In fact, the Pardoner continues to take advantage of his audience's greed as part of the general structure of the speech itself. The Pardoner in effect glorifies sin in order to expose the audience's attraction to sin, thereby setting up the peasants to experience the full force of his subsequent condemnations. For example, at the beginning of the story about the young rioters he describes the sultry entrance of dancing and fruit-bearing girls: "right anoon thane comen tombesteres, / Fetis and smale, and yonge frutesteres" (189-90). The obvious sexuality of such lines, no doubt, are meant to arouse sinful feelings in the Pardoner's audience, and the Pardoner uses similar speech to describe gambling and gluttony. Here it could be argued that the Pardoner's intimate knowledge by experience of sin aids him in creating these enticing descriptions of transgression, and thus becomes a crucial element of the Pardoner's rhetorical strategy.
Clearly, the Pardoner's effectiveness as an evangelist is a result in great part of his tactic of marrying his own by-all-means-necessary business enterprise with the spiritual success of his customers. The Pardoner is in essence the consummate capitalist, believing that he can bring good to the public while at the same time winning their wealth. Of course, he would not be such a good salesmen if he were not able to capitalize on his own greed and the greed of his audience, and if he were not able to divorce entirely his religious beliefs with his immoral behavior. That those receiving his speech are often moved to spiritual form cannot be a surprise to the reader, and can be understood as a beneficial outcome of the Pardoner's skills in enterprise.

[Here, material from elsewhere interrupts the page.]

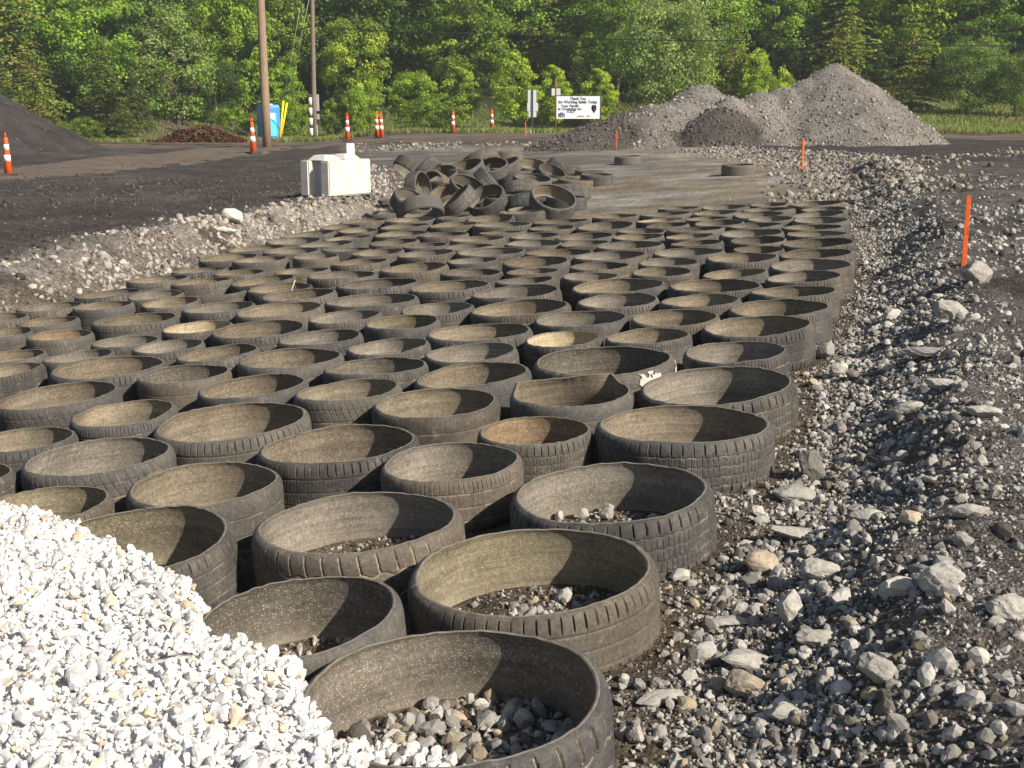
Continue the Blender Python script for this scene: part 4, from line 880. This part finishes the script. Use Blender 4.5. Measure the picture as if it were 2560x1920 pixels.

What the Pardoner is doing essentially is displacing moral and spiritual responsibility onto the masses, wishing to take credit for their spiritual progress while being able to enjoy a life of sin at the same time. Phrased this way, we can see that the Pardoner's practice is really only an extreme version of the kind of hypocritical life of excess for which religious evangelists have been criticized to this day, only taken to an extreme level and thus exposed to be not so dangerous after all. That is not to say, of course, that the Pardoner plays out his role flawlessly, or is not corrupted to a degree from his decadence. However, understanding the mutual benefits that exist in the relationship between the Pardoner and his flock will allow the reader to more effectively handle the way Chaucer explores intellectual and spiritual power and how it is wielded. The reader might also use this understanding to explore the political nature of the Pardoner's empowerment of the masses. In any case, the overall strategies that Chaucer employs in developing the speech and character of the Pardoner are indisputably important in their immense social and political scope, and will continue to be so as long as religious, political, and financial ambitions continue to coexist in such precarious tension.